Lawyers from Liberty Institute fired a stern letter on Apr. 1 to administrators at Carillon Elementary School in Oviedo, Florida, after a school employee told a five-year-old girl that she was not allowed to quietly give a prayer of thanks before eating lunch.
Jeremy Dys, the attorney representing the young girl, released a public statement Tuesday, then exclusively discussed this situation with Breitbart News. The press release noted, “As the Supreme Court held over a half a century ago, students do not ‘shed their constitutional rights to freedom of speech or expression at the schoolhouse gate.'”
The girl’s father has also spoken out and removed his daughter from the school. “Mainly because of this incident, we have exercised our option as parents to teach our daughter at home,” said Marco Perez. “We live in a very good school district, but we cannot, in good conscience, send our daughter to a school where her religious liberty has been compromised.”
In 2013, Liberty Institute represented Erin Shead, a ten-year-old Tennessee student whose class assignment was to write an essay about her personal hero. When Shead wrote about God, her teacher told her she would have to redo the assignment because Shead was not allowed to say God was her hero. She was allowed to write about Michael Jackson instead.
That incident became such a controversy in the Volunteer State that a strong bipartisan majority of the Tennessee legislature passed a new law securing broad religious liberty protections for students. Shead’s mother responded, “We understand that they’ve taken prayer out of schools, but they cannot take God out of our children.”

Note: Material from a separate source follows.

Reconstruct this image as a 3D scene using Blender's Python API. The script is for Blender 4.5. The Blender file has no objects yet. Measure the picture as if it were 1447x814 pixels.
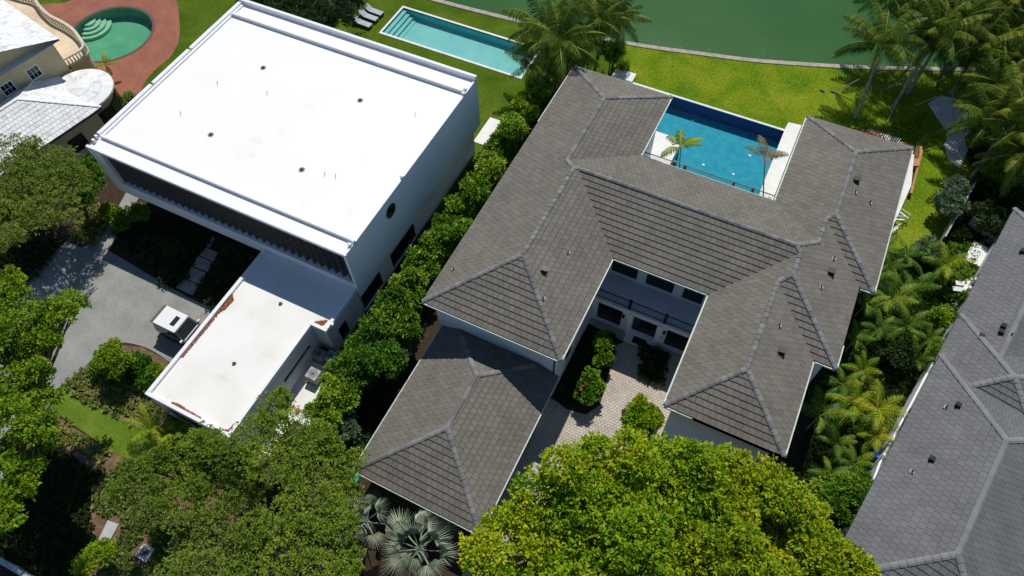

Concerning the Perez situation, Breitbart News asked Dys if this is a national trend. “This is what happens when we have decades of misinformation about the so-called ‘separation of church and state,'” he replied. “Do we really believe Thomas Jefferson and the Founding Fathers thought a five-year-old girl’s silent prayer for her food would violate the Constitution? Of course not. Students have every right to pray at school.”
Asked to elaborate on why he thinks these incidents are occurring, Dys answered, “Because secularist activists have for so long intimidated good people into believing that five-year-old girls can’t pray for their school lunch.” He added for emphasis, “Think about this: because of these activists, we are at a point where the lunch lady was worried she will be sued unless she stops a kindergartner from praying for her lunch.” Dys insisted, “That’s not religious liberty.”
Asked what could be done for other students across America dealing with similar situations, he offered, “Hopefully, those students will call Liberty Institute for help.”